Furthermore, if your landlord decides to take you to court, you’ll receive a notice of petition. The petition will list the reason the landlord would like to evict you, plus the details regarding your housing court hearing date. It is important to note that a landlord cannot issue these papers themselves. They must use a process server, or someone not connected to the case to serve the papers.

It’s important to note that your landlord does not need to have a reason to ask you to vacate the apartment and start a holdover eviction case if you do not have a current lease. If your lease has expired, a landlord can start a holdover case without giving you notice.

The Notice of Eviction

If the court rules in your landlord’s favor, they can start the eviction process. A city marshal will serve you a notice of eviction, but they must wait at least three business days before performing the eviction. For a more detailed calendar regarding eviction guidelines, check out this chart from the New York City Civil Court.

The notice should contain:

  • Name of the marshal and their contact information
  • Name and county of the court issuing the notice
  • Address of the premises where the eviction is to occur
  • Date the notice was issued, plus the date tenant may be evicted

Recourse to Fight Eviction

Once you receive a notice of eviction from a marshal, get to court as soon as possible. Procrastinating could cause you to not only lose your home, but also the belongings inside. Call the marshal using the contact information on the notice to find out if the eviction has been scheduled yet.

Bring the notice and any documents you have received from your landlord, such as rent receipts or email correspondence. A list of  NYC housing court locations can be found here. Look for “orders to show cause” or “warrant clerk” on the left-hand side of the chart as these locations are the ones that handle evictions. The court may be able to issue what’s called a “stay” or halt the eviction.

Rent-regulated apartments and those controlled by New York City Housing Authority (NYCHA) have separate eviction guidelines to follow. The first step in the NYCHA  eviction process is a termination of tenancy hearing, prior to starting a case in housing court. For more details on eviction proceedings for rent-regulated apartments, refer to this informational sheet from Housing Court Answers.

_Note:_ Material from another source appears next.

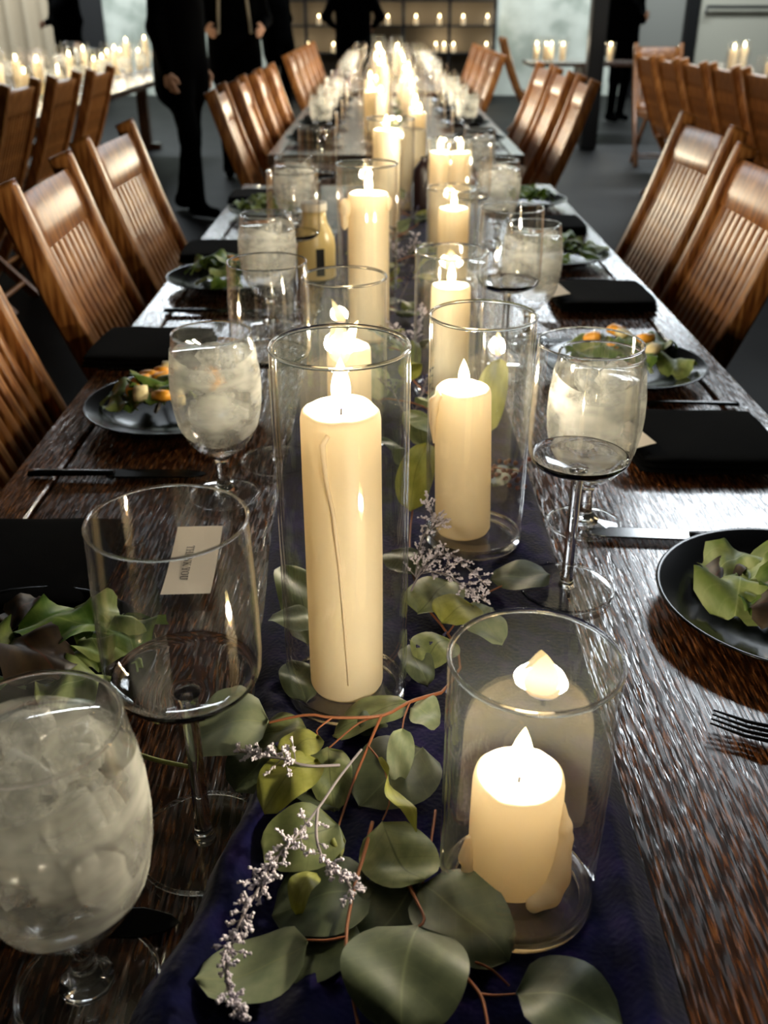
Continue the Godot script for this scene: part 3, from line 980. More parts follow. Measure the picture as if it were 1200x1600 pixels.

Eviction Differs From an Illegal Lockout

Sometimes unscrupulous landlords will take extreme measures in order to get a tenant out of a unit. Landlords are not allowed to lock out tenants. It is also illegal to deprive tenants of essential services like water, electricity or heat in order to get them to move out. City marshals and sheriffs are the only entities permitted to carry out a warrant of eviction.

Eviction Prevention Resources

If you are behind on rent or at risk of being evicted, the city offers resources to help keep you in your home.

  • Family Homelessness and Eviction Prevention Supplement (FHEPS): This rent supplement is available to households with children who receive cash assistance and are facing eviction. FHEPS payments will depend on household size and the number of rent expenses. Check out this fact sheet for more details on requirements and how to apply.
  • One-Shot Deal Short-term Emergency Assistance: This is a one-time emergency cash grant to assist those who cannot pay rent due to an unforeseen situation. These can include homelessness, eviction, disconnected utilities or those pending termination, fire disaster, and domestic violence. Candidates are selected on a case-by-case basis. Contact your local Human Resources Association job center or contact HRA’s information number at (718) 557-1399 for assistance.
  • Housing Court Answers: Established in 1981, this organization offers extensive web resources for tenants regarding renter rights in addition to office hours at courthouses throughout NYC for those needing in-person assistance.
  • Legal Aid Society: This non-profit offers legal assistance and representation to tenants facing eviction.